Foster & Grant, Let's Go Someplace That Ain't So Well Lit
Coy Stumpp, (She's A) Saddletramp
Mason Dixon, How Can I Tell You If I Don't Remember Myself?
Holly Scuggins and Union Dues, (He's Got That) Kyle Petty Hair
Merle McCall, What Goes Around (Is Another Round)
Lacy Lovelace and Conroy Twitt, T-O-G-E-T-H-E-R
Wynnona Patty, Whose Boots Are These?
Broward County, Call Me Again (When I'm Not Home)
Travis Trickle, You're Not Doin' What You Didn't Used To Do All Over Again
Ricky Lee Rupp, My Wife Is Lyin' in That Graveyard, and Sometimes I Wish She Was Dead
7 comments:
you forgot "dropkick me, jesus, through the goalposts of life."
"End over end, neither to left nor to right..."
Well, it *is* the fictitious country songs edition. Otherwise, there's the always popular "If I Said You Had A Beautiful Body, Would You Hold It Against Me".

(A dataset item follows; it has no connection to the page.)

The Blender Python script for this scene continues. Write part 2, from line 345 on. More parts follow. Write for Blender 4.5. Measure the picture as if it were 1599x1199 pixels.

Are these copyrighted? Because I think I may want to write a song called "How Can I Tell You If I Don't Remember Myself?" I'll give you 25% of the royalties if Tim McGraw makes it a big hit.
Of course the non-fiction songs are about as good, like "It Ain't Home until You Take the Wheels Off" and "You're the Reason Our Kids Ae Ugly"
Political country songs:
Burton Ternswallow: "These Colors Don't Run (Thanks To New Color-Fast Tide Detergent)"
Leigh Gruenewald: "Send All My Love To Lily ('Cause Rumsfeld Just Fucked Me Over With A Stop-Loss Order (A Soldier's Story (Guinness Record for Use of Parentheses In Song Title)))"
The Harley Chaniels Experience: "You Can Mix You Some Paint (But Don't You Mix You No Races)"
Jump In The Hefty Bag
(Cause I'm Takin Out The Trash)
I knew there was something I liked about you, Yosef.
While we're showing off how terminally unhip we are, I suppose I can admit that I've always liked Bobby Bare. "One More Horse's Ass", "Praise The Lord And Send Me The Money", and the perennial favorite, "I've Never Gone To Bed With An Ugly Woman (But I Sure Woke Up With A Few)".
Just to add to my unhipness, I think Pikachu is adorable.